Task to carry out:
Copy each line that holds "parts".

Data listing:
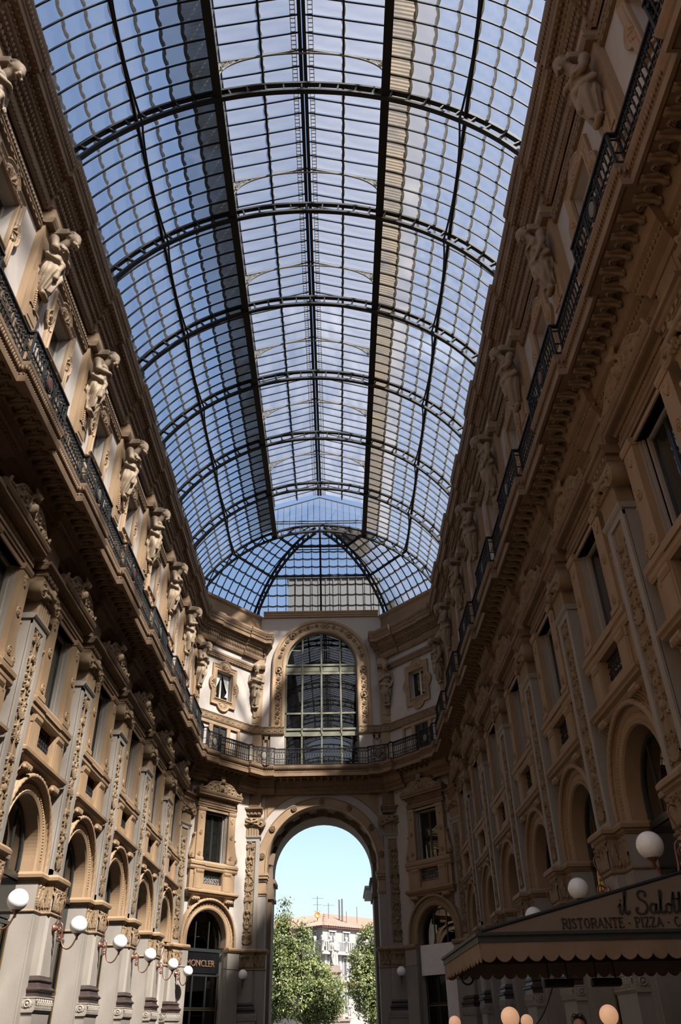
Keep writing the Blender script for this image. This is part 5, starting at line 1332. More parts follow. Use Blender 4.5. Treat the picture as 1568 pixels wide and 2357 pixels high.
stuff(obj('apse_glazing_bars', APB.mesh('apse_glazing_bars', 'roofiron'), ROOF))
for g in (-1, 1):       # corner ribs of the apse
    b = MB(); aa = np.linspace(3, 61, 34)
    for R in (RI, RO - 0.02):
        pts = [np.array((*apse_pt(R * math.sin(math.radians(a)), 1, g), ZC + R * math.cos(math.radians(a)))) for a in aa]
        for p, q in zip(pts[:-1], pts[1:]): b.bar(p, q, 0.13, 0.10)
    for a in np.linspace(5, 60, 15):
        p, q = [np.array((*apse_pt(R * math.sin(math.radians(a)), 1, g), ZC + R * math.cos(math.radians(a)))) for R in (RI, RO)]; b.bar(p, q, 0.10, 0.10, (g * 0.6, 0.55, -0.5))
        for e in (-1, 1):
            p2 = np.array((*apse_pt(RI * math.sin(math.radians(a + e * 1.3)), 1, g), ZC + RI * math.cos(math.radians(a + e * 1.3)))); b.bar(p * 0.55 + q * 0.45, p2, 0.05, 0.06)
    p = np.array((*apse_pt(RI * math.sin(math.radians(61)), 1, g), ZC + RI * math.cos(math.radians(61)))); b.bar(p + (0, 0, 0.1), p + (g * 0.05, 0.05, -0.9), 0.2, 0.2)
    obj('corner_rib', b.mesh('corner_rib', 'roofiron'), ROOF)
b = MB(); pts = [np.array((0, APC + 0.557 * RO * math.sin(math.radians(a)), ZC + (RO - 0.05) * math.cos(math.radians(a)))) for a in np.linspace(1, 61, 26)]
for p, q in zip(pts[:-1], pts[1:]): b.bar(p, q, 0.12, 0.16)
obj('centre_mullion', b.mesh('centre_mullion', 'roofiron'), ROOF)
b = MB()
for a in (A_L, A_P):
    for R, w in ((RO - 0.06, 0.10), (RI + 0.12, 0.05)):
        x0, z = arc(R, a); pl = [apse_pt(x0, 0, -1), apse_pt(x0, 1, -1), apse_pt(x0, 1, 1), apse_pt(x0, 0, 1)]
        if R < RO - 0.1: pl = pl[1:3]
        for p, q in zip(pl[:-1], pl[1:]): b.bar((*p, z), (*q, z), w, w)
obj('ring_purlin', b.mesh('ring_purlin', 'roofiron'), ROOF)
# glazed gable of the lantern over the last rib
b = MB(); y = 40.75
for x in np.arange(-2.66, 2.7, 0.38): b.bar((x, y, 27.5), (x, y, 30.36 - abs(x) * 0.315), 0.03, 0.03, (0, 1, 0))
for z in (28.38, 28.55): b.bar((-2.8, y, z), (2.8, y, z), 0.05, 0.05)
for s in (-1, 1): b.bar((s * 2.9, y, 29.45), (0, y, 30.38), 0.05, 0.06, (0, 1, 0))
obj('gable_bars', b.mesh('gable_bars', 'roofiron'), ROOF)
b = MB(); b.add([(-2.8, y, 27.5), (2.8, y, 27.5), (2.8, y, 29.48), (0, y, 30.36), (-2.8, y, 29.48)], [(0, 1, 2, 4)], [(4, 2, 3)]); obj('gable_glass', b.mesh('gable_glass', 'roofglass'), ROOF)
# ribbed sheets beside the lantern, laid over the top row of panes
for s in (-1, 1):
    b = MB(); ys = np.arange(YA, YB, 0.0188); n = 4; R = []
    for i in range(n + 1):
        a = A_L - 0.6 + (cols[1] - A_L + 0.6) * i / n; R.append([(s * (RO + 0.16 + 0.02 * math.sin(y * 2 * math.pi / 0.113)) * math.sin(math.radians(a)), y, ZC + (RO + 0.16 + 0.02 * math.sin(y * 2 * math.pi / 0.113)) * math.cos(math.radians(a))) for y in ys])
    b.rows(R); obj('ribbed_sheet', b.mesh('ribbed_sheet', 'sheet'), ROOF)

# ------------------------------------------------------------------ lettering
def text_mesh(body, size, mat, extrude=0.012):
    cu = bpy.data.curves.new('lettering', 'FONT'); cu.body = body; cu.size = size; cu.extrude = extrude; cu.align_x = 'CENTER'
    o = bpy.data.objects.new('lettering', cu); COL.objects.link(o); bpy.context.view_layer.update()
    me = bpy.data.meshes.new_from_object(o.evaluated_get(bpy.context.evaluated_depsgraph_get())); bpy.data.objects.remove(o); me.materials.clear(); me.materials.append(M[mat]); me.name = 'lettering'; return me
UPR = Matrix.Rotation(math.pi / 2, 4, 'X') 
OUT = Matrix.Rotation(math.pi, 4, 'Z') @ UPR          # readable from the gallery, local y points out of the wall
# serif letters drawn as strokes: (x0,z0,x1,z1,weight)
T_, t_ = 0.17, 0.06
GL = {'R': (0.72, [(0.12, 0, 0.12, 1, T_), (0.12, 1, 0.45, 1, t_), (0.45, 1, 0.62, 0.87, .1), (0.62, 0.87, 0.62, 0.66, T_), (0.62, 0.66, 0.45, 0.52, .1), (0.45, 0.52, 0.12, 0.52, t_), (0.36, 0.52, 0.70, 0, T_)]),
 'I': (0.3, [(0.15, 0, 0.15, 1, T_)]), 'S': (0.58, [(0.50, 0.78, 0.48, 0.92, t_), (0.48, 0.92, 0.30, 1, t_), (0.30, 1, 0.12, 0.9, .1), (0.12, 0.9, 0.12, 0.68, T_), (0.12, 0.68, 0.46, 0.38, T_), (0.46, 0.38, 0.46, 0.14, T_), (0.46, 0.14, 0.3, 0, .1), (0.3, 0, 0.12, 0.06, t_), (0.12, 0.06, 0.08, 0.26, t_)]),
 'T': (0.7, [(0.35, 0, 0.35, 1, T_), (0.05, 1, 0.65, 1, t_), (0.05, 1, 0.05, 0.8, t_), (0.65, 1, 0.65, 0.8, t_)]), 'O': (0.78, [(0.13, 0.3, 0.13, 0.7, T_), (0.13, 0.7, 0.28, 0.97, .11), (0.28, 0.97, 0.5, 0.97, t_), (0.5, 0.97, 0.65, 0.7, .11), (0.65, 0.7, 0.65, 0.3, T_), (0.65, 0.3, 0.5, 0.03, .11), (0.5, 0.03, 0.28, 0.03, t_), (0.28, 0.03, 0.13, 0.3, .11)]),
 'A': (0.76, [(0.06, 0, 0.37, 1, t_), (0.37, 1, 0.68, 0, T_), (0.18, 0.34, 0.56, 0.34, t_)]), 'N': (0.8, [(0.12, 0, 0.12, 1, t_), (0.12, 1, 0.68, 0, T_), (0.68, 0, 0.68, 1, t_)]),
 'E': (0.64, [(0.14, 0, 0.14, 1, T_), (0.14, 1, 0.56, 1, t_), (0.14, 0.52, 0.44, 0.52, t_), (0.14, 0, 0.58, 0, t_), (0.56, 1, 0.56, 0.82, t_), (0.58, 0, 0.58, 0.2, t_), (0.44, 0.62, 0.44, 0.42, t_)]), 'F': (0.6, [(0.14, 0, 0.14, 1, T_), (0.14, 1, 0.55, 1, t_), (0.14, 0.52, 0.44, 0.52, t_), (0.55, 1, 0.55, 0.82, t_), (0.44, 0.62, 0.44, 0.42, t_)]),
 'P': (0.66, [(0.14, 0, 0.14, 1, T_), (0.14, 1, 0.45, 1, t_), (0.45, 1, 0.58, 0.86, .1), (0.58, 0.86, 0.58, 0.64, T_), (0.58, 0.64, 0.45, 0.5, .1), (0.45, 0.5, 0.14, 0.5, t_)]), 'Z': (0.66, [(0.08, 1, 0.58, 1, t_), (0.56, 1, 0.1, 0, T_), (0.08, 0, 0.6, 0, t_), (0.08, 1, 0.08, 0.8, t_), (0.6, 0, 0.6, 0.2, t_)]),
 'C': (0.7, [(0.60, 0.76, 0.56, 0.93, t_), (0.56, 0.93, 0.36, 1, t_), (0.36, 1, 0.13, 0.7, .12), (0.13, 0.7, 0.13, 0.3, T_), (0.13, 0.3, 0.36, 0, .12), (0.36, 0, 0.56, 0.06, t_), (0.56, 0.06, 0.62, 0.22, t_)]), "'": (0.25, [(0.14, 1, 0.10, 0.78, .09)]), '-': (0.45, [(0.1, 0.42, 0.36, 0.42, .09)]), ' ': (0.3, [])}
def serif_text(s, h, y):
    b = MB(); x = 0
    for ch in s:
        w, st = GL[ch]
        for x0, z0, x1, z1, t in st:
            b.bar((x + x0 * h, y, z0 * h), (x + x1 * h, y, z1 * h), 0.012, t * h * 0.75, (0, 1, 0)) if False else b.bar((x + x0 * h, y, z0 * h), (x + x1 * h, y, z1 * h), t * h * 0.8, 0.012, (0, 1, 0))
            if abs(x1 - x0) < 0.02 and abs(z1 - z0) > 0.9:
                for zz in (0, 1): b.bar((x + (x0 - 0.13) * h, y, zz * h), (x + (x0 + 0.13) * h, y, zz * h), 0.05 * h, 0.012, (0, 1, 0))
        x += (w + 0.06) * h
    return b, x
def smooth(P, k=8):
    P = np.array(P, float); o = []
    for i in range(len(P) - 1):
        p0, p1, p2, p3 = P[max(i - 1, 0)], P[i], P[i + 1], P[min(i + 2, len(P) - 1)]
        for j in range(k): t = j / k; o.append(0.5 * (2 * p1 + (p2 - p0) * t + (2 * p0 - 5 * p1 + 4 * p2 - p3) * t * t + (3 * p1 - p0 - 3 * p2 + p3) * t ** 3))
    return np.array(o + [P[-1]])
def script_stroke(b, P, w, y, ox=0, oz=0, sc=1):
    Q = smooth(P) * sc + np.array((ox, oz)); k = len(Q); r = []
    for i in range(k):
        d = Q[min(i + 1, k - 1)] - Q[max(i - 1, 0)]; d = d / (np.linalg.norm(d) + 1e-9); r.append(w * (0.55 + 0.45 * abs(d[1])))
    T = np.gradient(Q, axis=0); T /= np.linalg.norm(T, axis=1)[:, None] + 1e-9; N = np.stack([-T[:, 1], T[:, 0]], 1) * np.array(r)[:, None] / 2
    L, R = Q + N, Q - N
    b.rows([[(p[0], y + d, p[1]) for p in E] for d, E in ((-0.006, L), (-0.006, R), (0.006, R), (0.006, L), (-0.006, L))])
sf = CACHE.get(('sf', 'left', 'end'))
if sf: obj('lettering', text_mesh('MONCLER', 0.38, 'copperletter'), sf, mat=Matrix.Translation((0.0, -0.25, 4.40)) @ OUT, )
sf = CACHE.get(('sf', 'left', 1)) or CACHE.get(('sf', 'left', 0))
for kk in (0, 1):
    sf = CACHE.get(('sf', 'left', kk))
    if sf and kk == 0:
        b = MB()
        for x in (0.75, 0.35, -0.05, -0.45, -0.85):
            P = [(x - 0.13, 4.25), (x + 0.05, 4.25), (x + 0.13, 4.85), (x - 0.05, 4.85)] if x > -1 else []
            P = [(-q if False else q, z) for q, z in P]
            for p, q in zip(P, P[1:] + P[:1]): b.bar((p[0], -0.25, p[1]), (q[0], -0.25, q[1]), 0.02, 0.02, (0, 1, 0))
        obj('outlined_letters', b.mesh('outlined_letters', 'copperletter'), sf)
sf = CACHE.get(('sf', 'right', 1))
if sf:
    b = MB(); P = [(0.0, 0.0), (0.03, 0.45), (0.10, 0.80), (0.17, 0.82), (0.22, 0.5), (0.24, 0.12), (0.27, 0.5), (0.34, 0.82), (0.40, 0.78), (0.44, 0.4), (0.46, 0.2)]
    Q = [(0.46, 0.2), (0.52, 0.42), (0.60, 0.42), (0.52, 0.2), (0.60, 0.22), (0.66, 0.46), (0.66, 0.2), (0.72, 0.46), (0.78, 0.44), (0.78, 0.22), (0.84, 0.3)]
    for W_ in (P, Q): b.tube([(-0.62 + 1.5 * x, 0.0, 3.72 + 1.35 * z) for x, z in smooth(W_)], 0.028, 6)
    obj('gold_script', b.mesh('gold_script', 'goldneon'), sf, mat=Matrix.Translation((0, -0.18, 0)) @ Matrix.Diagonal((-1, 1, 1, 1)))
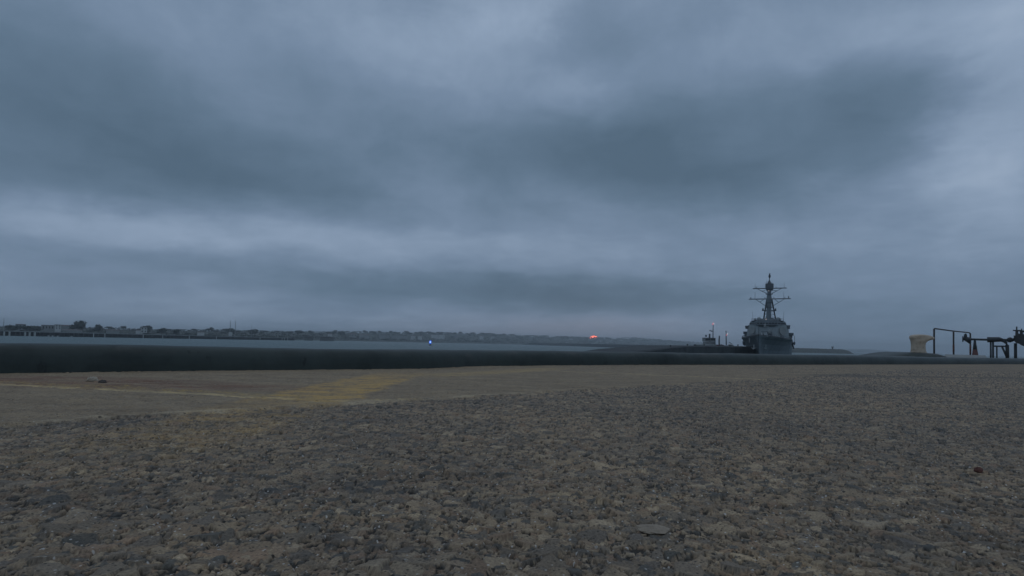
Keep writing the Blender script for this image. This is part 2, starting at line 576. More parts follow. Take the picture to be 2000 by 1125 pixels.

Task result:
Keep writing the Blender script for this image. This is part 5, starting at line 1332. More parts follow. Use Blender 4.5. Treat the picture as 1568 pixels wide and 2357 pixels high.
Keep writing the Blender script for this image. This is part 2, starting at line 576. More parts follow. Take the picture to be 2000 by 1125 pixels.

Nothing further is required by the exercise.